Be nice to an editor

I wrote for years as a hobby, getting the occasional article published and, somewhat less frequently, paid for as well. I wanted to keep my first cheque but, like most writers, the urge to celebrate a sale was too strong.

As I became more proficient the percentage of unsolicited manuscripts being accepted increased and I remember that when it hit 25% I felt I had it made. Not only that, I got the hang of rewriting rejected material and then submitting it elsewhere. It was a lot of work for little remuneration though.

I then tried something a little different. I submitted copy with images, then a little later with a selection of images. My rejection rate dropped to below 25%, and I went on to have 26 consecutive unsolicited manuscripts published without one rejection. I’d cracked it. Mind you, three out of the next five were thrown back in my face, but I still felt positive.

I met a magazine editor, one who’d accepted around 20 articles in three years so obviously felt my work was good. I asked him why he liked my copy, the idea being that if I could get him to articulate his reasons his appreciation of my quality would be increased.

“You meet deadlines, you write in English, you hit the wordage and you give me a choice of images. The perfect writer.”

There was nothing there about my clever use of words, the subtle puns and remarkable use of repetition. I was shattered but tried not to show it. When I became a magazine editor I realised the truth of what he said. He had defined a professional article writer.

There is nothing more comforting to an editor to know that there would be no need for rewrites, the copy would be delivered before the date and if a writer can hit wordage every time they are in the top 2%.

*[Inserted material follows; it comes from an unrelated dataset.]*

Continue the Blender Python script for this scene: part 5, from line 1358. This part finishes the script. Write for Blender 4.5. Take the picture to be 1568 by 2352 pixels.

Since then I’ve become a little more sophisticated. I will identify a paragraph or two in the copy proper that could be removed without affecting the sense. In addition, I’d include and additional paragraph, or if the wordage is over a 1500 then two, for inclusion if they are needed. An editor has enough to worry about without the layout bod getting all stroppy.

It is not just a case of submitting the first 10 images on your folder; you need to give an option. For instance, have different viewpoints, ensure people don’t look the same way, or, to put it another way, give the picture editor a choice. My layout artist was inconsolable when I provided a dozen images of cars, all of them red, all facing from right to left.

It would be wrong to suggest that all editors are interested in is filling the white space between adverts. There has to be some qualative judgement. If you stick to what the magazine is about, write in English and pick a subject that hasn’t been covered in the last six months, you stand an excellent chance of being published. Include images and you should be home and dry most of the time.

What the books tell you about double spaced lines and an inch either side of page, with twice that at the top and an inch and a half below is of no consequence in the digital age.

Do an editor a favour. Send one some copy. They’ll thank you for it, but only by sending you money.

One last point: you will pitch an unsolicited manuscript in a covering letter or an email. Keep it short and to the point and check it just as carefully as the copy. There’s nothing more off-putting than an obvious homophone.